IMMA presents the first major exhibition in Dublin by Duncan Campbell, recicipient of the 2014 Turner Prize. Irish-born artist Duncan Campbell ‘s (b. 1972) is best known for his films which focus on particular moments in history, and the people and objects at the centre of those histories. He uses archive material as a route to research subjects and histories that he feels are important. The process of making the films becomes a means to further understand his subjects and reveal the complexity of how they have been previously represented.

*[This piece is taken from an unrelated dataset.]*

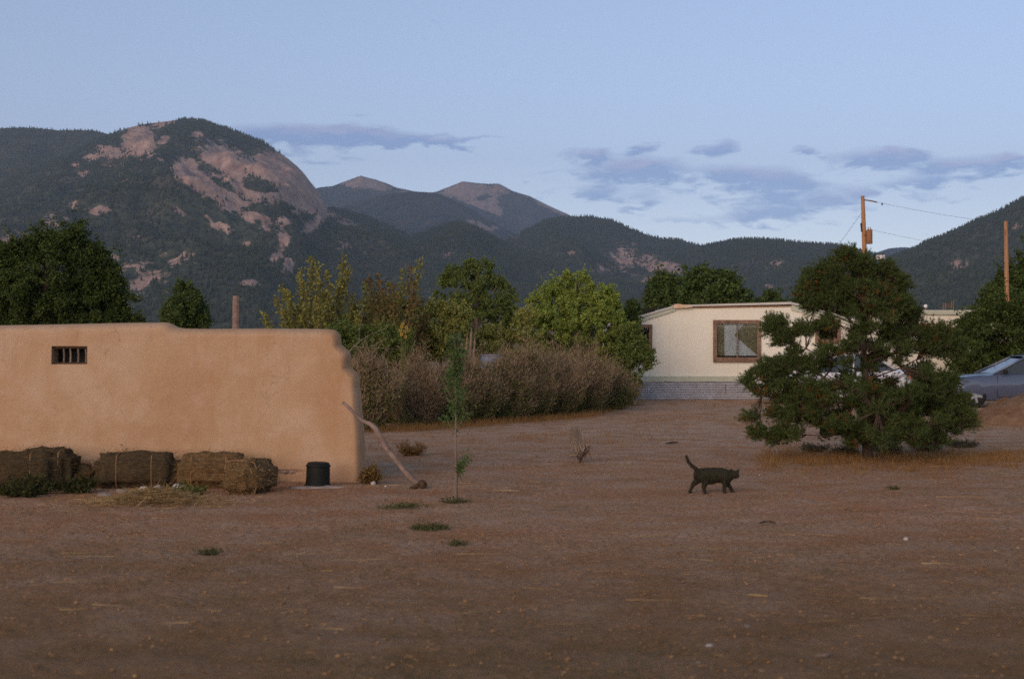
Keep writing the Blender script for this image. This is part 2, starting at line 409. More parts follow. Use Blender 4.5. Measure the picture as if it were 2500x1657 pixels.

Although these histories are located in specific times and geographies they resonate with and inform our present. Extensive research into the subjects through archive material underpins all of the films and the histories Campbell chooses to focus on reflect his interest. Using both archival and filmed material, his films question our reading of the documentary form as a fixed representation of reality, opening up the boundaries between the actual and the imagined, record and interpretation.

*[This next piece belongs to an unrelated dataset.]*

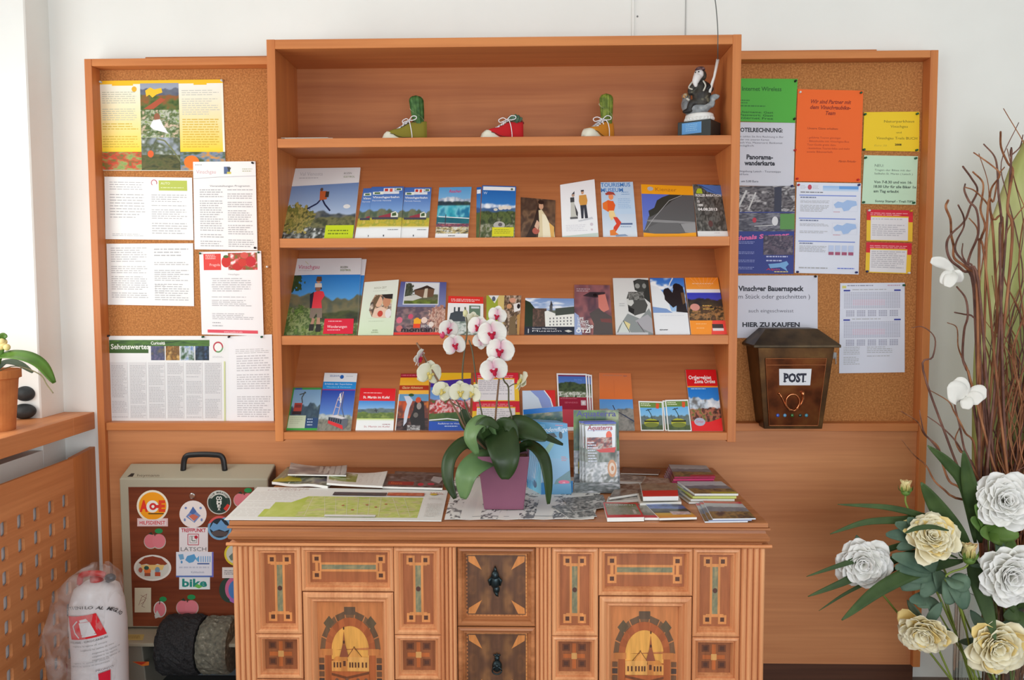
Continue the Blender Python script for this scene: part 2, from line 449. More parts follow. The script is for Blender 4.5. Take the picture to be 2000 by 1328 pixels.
rc = empty('radiator_cover', (-1.50, -1.2, 0)); tag(rc, 'beech radiator cover with rows of rounded holes below the window board', 'radiator cover')
def perf(x0, x1, ylist, zlist, T, hw, hh):
    m = MB(); n = 16
    def cell(a0, a1, z0, z1, hole):
        vs = []; fs = []
        if not hole:
            for x in (0, 1): vs += [T(a0,z0,x), T(a1,z0,x), T(a1,z1,x), T(a0,z1,x)]
            m.add(vs, [(0,1,2,3),(7,6,5,4)]); return
        ca, cz = (a0+a1)/2, (z0+z1)/2; A = abs(a1-a0)/2; B = abs(z1-z0)/2
        for x in (0, 1):
            for j in range(n):
                t = 2*math.pi*j/n; c, s_ = math.cos(t), math.sin(t); k = max(abs(c)/1, abs(s_)/1)
                vs.append(T(ca+A*c/k, cz+B*s_/k, x))
            for j in range(n):
                t = 2*math.pi*j/n; c, s_ = math.cos(t), math.sin(t)
                cc = math.copysign(abs(c)**.42, c); ss = math.copysign(abs(s_)**.42, s_)
                vs.append(T(ca+hw*cc, cz+hh*ss, x))
        for j in range(n):
            k = (j+1) % n
            fs += [(j,k,n+k,n+j), (2*n+j,3*n+j,3*n+k,2*n+k), (n+j,n+k,3*n+k,3*n+j)]
        m.add(vs, fs)
    for i in range(len(ylist)-1):
        for j in range(len(zlist)-1):
            hole = 0 < i < len(ylist)-2 and 0 < j < len(zlist)-2
            cell(ylist[i], ylist[i+1], zlist[j], zlist[j+1], hole)
    return m
XC = -1.50
hy = [U(px, 1000, x=XC).y for px in (128, 100, 70, 40, 5)]
pit = .0765; ys = [-.13] + [hy[0]+pit/2-pit*i for i in range(26)]; ys += [ys[-1]-.1]
hz0 = U(128, 978, x=XC).z; zs = [.775] + [hz0+.036-.0715*i for i in range(9)]; zs += [.03]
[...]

His solo exhibition at IMMA comprises four of his major film works: Bernadette (2008) is about unity candidate MP and socialist activist Bernadette Devlin. Make it new John (2009), takes as its subject the American automobile manufacturer John DeLorean, the iconic DMC-12 car he produced, and the West Belfast plant where it was made. Arbeit (2011) is about the German economist Hans Tietmeyer who played a key role in the European monetary union. It for Others (2013), the work which won the Turner Prize, takes Chris Marker and Alain Resnais’ 1953 film Les statues meurent aussi (Statues Also Die) as a starting point for an examination of cultural imperialism and commodity and includes a performance made in collaboration with the choreographer Michael Clark.